Taking out a mortgage, or remortgaging to free up cash, will involve monthly payments, and so would require income checks. Also remember that house values can go down, depending on economic trends, meaning possible negative equity, and, if you can’t make payments, your house could be repossessed. Seek advice from an independent financial advisor before deciding on either course.
Things to consider
With the current state of the market, it’s best to go through all the options before you start looking for your new campervan. If finance is the way to go, speak to a broker first to find out how much you can borrow and your estimated monthly payments. You can even get pre-approved, so that you can make an offer to buy the right campervan as soon as you find it.
Even if you’ve decided which route is best for you, it’s worth looking at all of the options and shopping around. If it’s a fraction of a percent less interest, that can make a big difference on the amount you will end up paying, especially with finance.
One question that is often asked is whether it is cheaper to carry out a self-conversion rather than buying a professionally converted campervan.
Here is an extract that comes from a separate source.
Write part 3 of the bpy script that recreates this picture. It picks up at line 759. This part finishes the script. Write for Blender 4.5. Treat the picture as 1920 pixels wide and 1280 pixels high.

The answer is that it can be, but there are lots of factors to take into consideration, the main one being safety. Electrical and gas work should only ever be carried out by qualified professionals.
However you choose to finance your campervan purchase, it’s vital that you put your money to good use and pick the right campervan for you. Read our buying guide, which is full of information on the different types of campervans, what size you should buy and other factors to take into consideration before you decide.
Final thoughts
With the rising costs of new and used campervans, many buyers are turning to finance for solutions.
From hire purchase to personal loans and equity release, options abound.
For those with savings or pension funds, outright cash purchases may suffice, but for others, financing offers accessibility. Understanding terms, payments, and potential equity is crucial.
Whether through hire purchase, PCP, loans, or leasing, thorough research ensures sound decisions. Consult experts for informed choices in the campervan finance landscape.